-- START --

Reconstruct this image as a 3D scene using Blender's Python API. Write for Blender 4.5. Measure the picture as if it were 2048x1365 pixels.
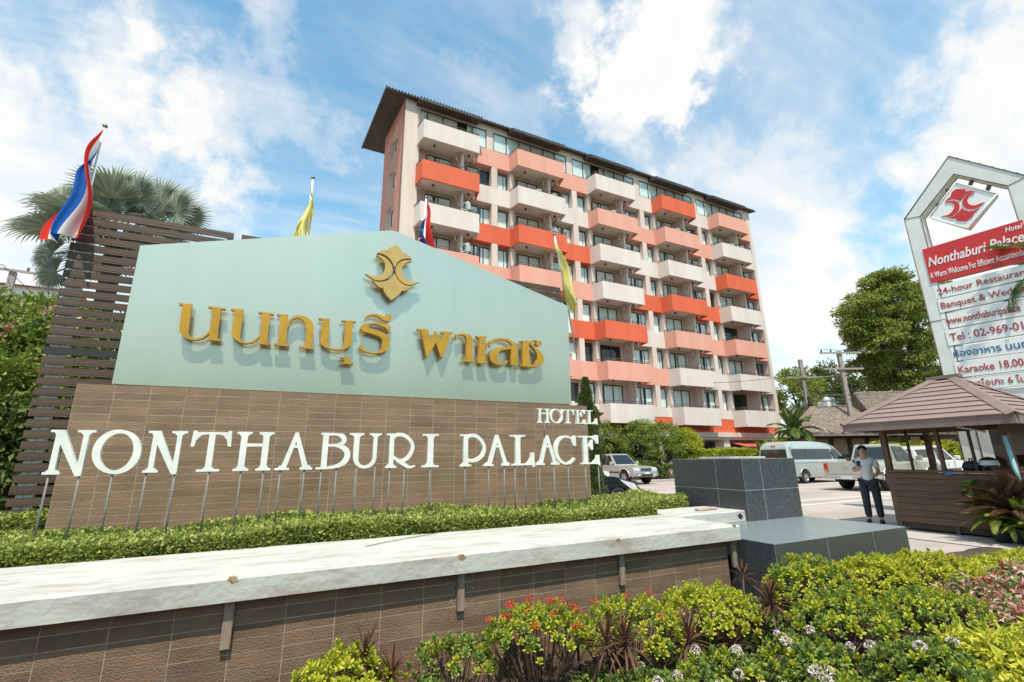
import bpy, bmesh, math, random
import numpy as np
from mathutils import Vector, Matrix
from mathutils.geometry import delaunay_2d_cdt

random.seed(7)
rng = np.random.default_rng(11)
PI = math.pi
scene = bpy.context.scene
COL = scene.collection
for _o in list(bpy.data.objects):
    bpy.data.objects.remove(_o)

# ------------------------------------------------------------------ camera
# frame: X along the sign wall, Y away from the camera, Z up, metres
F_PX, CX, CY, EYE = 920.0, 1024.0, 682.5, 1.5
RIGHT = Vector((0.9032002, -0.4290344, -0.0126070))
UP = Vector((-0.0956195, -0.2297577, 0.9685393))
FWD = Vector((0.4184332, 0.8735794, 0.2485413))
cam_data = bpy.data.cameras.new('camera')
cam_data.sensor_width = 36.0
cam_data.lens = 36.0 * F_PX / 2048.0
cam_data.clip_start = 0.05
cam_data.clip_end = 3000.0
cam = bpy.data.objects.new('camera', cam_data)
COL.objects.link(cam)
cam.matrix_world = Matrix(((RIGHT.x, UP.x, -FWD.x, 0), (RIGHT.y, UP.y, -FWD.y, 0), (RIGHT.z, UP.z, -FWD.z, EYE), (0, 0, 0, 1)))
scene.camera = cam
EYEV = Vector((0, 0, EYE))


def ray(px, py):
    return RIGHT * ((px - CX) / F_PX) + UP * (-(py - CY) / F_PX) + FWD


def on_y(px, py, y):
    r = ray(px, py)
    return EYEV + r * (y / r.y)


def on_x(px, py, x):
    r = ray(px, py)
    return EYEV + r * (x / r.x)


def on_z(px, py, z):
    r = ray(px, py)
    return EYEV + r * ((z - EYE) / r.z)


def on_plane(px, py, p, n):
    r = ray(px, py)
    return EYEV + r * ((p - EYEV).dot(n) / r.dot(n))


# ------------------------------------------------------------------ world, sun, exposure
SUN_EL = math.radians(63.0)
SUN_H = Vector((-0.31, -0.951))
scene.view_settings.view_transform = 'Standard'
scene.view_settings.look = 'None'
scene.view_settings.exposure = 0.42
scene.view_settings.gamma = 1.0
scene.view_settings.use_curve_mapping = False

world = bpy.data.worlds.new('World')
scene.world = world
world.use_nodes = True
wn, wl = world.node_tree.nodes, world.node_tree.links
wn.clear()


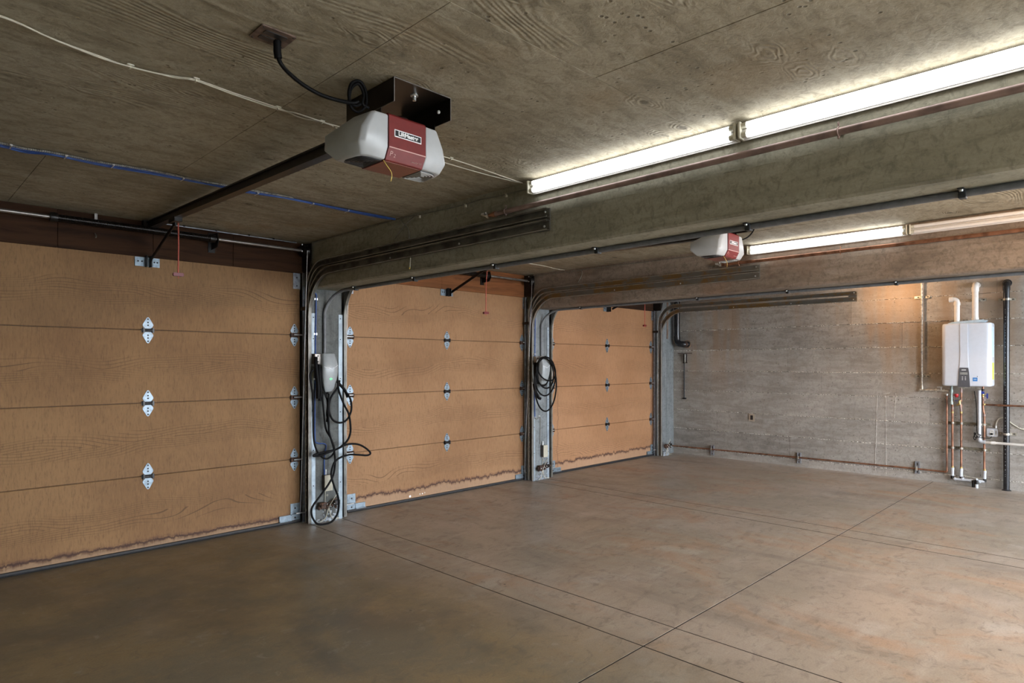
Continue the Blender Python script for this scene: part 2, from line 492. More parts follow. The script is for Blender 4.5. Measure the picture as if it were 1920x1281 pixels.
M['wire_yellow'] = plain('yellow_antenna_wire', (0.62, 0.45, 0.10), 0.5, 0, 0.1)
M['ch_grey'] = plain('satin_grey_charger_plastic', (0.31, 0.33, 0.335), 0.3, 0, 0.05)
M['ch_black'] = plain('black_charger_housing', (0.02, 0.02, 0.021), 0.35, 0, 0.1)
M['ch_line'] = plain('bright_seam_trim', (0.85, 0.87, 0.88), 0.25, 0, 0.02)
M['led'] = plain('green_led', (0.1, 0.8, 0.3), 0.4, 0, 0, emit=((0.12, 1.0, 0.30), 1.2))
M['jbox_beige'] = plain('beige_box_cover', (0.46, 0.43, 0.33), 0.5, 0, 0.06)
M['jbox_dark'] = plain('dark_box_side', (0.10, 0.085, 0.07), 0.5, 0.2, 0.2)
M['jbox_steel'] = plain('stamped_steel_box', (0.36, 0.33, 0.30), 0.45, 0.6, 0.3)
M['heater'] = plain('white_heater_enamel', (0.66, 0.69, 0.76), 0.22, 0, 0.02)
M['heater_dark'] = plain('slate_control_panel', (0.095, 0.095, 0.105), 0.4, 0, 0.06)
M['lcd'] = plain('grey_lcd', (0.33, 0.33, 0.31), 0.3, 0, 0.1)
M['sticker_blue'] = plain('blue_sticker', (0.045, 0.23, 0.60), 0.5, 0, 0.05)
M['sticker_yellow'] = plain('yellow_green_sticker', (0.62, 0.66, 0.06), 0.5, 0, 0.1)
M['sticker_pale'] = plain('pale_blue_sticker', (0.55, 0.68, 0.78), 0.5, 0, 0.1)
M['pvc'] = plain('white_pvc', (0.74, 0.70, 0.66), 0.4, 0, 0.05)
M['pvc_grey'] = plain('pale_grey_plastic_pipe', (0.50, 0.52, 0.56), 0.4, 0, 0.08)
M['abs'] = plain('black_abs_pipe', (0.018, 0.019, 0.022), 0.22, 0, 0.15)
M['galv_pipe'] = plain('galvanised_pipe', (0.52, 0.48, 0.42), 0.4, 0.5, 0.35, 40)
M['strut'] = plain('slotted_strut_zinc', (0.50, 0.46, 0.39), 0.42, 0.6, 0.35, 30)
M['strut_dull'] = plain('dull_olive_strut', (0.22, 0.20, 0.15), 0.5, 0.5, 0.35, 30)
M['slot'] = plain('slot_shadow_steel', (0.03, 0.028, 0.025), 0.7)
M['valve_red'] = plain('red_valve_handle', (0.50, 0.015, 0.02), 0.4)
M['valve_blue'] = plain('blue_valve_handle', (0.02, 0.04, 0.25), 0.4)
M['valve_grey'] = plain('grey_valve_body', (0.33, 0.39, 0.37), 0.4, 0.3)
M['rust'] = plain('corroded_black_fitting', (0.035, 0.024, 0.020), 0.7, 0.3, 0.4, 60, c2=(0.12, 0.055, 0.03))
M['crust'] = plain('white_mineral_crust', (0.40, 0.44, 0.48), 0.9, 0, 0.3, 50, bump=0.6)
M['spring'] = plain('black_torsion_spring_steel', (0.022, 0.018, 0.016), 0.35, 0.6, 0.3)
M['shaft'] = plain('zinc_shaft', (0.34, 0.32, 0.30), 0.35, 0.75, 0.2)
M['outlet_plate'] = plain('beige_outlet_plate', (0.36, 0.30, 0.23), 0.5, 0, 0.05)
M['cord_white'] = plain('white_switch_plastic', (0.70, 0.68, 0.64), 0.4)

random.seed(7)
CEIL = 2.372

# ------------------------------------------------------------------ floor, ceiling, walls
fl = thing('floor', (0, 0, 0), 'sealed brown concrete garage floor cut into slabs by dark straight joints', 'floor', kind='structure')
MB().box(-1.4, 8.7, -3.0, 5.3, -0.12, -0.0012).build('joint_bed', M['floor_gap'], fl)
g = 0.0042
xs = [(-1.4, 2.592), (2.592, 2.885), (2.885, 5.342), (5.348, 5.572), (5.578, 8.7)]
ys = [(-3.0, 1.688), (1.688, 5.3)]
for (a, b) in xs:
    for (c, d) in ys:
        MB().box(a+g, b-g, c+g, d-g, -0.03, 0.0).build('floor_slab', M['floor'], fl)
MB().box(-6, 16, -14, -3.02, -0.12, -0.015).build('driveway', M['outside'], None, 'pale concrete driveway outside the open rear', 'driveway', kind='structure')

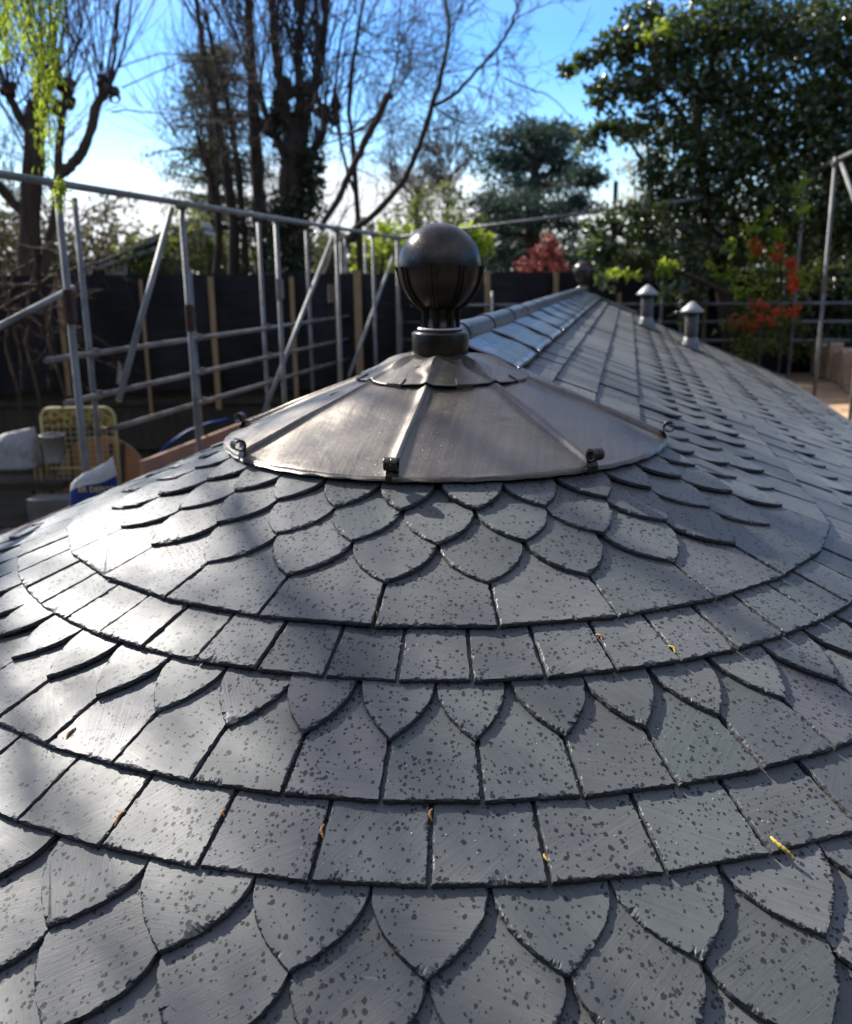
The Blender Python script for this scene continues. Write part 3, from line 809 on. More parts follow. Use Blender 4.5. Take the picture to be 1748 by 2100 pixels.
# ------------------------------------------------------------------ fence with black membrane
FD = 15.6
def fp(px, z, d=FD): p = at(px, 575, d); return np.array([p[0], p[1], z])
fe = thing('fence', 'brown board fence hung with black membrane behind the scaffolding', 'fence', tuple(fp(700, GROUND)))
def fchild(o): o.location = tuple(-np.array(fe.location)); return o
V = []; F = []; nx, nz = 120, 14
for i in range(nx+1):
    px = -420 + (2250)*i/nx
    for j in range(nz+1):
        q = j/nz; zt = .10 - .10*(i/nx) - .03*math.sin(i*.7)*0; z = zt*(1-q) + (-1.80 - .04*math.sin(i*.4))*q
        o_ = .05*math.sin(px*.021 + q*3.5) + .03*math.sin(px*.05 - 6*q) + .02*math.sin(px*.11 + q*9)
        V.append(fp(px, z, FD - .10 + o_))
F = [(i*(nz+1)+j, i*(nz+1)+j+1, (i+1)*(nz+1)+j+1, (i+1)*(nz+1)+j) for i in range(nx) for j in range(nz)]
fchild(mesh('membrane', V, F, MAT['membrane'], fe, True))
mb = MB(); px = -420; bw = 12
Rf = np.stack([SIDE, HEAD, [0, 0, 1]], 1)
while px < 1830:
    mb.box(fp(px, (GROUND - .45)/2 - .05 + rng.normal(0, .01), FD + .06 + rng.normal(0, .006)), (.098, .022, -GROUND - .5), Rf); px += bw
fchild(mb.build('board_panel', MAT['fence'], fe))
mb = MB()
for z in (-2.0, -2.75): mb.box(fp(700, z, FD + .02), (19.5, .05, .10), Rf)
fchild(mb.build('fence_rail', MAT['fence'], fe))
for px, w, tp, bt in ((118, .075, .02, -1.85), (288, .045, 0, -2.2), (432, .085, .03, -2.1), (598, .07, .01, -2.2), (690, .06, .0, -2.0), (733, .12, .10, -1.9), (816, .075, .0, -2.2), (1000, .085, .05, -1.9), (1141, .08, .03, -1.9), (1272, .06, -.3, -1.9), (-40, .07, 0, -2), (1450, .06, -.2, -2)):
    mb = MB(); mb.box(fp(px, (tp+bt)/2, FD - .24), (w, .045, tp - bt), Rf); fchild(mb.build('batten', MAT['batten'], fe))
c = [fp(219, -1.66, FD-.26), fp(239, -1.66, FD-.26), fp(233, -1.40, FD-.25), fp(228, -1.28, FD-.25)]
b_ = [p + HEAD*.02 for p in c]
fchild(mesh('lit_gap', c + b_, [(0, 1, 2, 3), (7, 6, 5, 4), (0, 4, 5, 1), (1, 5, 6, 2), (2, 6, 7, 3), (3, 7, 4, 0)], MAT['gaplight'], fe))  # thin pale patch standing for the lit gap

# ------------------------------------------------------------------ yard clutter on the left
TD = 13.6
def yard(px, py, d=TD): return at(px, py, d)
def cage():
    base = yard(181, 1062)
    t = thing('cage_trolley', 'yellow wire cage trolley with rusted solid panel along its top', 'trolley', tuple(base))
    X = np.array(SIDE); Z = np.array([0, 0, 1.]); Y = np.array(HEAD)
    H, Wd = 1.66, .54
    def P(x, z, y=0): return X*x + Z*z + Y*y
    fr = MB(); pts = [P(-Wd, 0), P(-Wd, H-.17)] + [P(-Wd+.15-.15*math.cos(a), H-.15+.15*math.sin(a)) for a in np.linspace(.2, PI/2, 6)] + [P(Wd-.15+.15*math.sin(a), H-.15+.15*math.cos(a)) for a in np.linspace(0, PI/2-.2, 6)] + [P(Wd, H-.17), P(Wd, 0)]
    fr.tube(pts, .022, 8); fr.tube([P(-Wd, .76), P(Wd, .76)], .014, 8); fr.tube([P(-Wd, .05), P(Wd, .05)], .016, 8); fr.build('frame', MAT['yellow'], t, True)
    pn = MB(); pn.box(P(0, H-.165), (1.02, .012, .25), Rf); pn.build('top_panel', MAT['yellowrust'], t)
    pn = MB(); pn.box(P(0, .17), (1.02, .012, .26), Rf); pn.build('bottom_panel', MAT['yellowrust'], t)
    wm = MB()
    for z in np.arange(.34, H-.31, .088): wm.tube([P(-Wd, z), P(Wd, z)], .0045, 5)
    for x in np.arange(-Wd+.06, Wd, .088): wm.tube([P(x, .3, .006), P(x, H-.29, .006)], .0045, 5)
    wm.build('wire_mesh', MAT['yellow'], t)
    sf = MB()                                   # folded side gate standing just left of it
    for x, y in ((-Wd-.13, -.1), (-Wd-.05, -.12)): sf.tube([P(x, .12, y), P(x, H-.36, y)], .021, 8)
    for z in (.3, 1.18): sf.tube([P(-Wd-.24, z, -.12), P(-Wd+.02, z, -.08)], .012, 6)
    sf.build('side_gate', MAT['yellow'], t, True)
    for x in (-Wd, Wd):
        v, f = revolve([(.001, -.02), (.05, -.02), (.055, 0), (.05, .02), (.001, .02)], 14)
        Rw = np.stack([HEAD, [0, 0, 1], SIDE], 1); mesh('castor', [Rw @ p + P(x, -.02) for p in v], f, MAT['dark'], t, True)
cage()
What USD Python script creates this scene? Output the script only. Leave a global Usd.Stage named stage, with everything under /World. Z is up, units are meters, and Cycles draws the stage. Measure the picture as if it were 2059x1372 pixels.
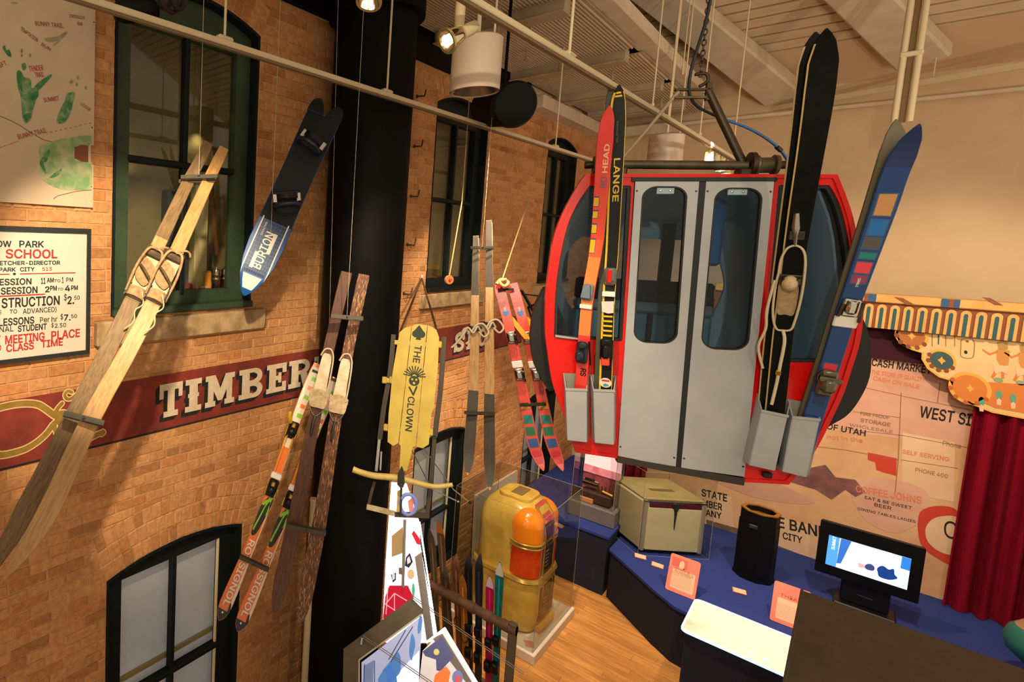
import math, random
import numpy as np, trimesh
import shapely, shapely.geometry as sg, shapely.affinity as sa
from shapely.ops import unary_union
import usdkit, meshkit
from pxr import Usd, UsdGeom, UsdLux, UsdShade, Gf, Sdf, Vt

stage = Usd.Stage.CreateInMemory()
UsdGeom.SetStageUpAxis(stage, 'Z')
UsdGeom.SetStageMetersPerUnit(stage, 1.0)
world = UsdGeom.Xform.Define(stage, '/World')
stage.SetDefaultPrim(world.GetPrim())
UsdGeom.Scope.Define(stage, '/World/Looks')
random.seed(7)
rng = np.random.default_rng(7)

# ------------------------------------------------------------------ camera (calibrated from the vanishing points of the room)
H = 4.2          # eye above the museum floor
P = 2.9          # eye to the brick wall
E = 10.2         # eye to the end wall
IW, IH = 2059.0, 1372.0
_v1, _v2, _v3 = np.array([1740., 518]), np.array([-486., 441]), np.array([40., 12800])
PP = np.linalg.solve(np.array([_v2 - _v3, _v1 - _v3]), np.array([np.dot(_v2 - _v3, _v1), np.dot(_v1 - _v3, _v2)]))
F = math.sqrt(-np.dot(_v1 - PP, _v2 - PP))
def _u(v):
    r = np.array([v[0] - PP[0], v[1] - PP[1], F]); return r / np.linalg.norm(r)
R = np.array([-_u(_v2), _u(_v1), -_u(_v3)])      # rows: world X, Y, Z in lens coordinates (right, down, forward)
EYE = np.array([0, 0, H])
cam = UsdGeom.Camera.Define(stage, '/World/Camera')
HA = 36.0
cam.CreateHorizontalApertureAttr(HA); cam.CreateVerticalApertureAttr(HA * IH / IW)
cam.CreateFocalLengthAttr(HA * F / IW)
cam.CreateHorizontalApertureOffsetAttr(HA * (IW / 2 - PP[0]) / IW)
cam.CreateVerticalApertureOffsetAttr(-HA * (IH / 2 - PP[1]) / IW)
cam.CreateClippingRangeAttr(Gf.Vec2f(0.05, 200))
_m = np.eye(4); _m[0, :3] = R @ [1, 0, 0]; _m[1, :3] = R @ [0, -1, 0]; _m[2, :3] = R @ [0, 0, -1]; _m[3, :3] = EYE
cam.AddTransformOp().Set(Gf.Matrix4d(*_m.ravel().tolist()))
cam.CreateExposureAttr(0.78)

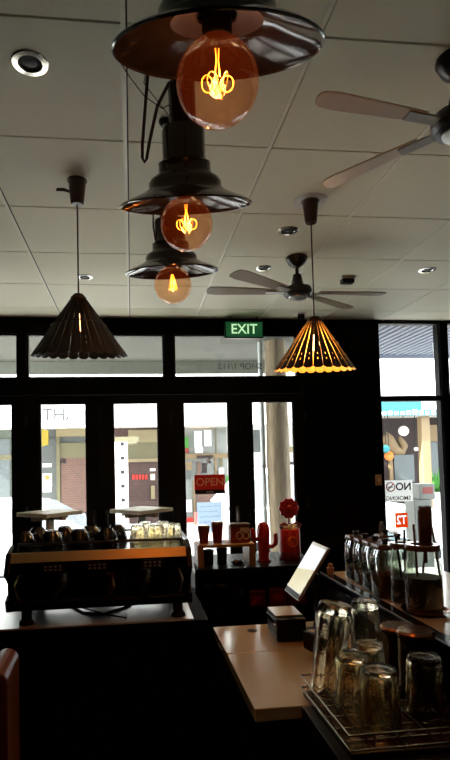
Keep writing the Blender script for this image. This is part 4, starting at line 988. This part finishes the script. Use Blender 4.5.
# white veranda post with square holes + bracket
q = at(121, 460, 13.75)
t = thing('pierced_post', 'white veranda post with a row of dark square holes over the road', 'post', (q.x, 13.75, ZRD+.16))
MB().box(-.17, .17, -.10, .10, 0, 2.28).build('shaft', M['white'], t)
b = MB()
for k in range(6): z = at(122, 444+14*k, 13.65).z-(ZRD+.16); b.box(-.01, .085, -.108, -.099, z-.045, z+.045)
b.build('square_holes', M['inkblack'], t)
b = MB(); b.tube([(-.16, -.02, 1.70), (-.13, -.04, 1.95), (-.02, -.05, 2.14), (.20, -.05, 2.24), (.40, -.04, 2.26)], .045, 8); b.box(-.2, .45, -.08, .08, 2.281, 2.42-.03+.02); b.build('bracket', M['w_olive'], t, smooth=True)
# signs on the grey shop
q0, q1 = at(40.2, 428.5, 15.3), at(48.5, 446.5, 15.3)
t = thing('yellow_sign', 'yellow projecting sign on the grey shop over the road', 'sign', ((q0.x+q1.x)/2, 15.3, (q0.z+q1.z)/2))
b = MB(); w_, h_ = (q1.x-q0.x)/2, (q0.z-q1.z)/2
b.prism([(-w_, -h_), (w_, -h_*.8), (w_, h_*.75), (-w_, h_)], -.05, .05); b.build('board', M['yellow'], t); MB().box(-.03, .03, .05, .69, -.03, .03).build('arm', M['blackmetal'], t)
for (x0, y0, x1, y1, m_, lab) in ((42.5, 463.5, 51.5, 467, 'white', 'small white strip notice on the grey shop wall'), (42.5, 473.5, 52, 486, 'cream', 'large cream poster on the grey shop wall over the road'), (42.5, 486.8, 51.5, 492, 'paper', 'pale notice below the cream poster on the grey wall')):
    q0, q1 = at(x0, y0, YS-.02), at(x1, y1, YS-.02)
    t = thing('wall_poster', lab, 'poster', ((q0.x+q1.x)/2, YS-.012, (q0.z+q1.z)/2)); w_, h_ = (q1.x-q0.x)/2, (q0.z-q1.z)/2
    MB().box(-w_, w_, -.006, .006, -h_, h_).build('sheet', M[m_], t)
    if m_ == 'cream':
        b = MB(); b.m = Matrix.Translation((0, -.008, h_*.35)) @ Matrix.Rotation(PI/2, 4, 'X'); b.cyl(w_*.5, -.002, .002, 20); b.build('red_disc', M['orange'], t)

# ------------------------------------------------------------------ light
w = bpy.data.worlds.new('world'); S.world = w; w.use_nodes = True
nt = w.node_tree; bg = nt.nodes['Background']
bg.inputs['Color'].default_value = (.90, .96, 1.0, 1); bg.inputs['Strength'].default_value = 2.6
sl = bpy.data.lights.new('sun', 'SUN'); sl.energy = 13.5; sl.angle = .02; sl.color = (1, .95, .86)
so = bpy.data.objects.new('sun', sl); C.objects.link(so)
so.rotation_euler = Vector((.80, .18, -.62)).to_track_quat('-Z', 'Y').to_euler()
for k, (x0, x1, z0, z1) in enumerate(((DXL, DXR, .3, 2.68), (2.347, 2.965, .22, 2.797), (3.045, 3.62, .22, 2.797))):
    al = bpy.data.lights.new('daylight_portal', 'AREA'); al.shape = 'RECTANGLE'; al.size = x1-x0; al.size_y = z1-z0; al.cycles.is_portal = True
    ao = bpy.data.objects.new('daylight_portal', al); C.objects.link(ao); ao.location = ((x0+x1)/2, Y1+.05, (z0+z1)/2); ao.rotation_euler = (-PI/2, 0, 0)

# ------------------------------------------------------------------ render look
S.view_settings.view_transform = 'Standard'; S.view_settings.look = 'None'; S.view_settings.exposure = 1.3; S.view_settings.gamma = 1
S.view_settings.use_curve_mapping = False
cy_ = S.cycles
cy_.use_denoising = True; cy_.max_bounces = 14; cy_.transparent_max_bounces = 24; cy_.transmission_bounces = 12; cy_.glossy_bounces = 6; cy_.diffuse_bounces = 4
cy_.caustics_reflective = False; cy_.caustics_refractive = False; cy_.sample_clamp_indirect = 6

-- END --

_What the exercise asks_
Check each line above for the word "image", and copy the lines where it appears.

_Solved problem_
Reconstruct this image as a 3D scene using Blender's Python API. Write for Blender 4.5. Measure the picture as if it were 2048x1365 pixels.
Keep writing the Blender script for this image. This is part 4, starting at line 988. This part finishes the script. Use Blender 4.5.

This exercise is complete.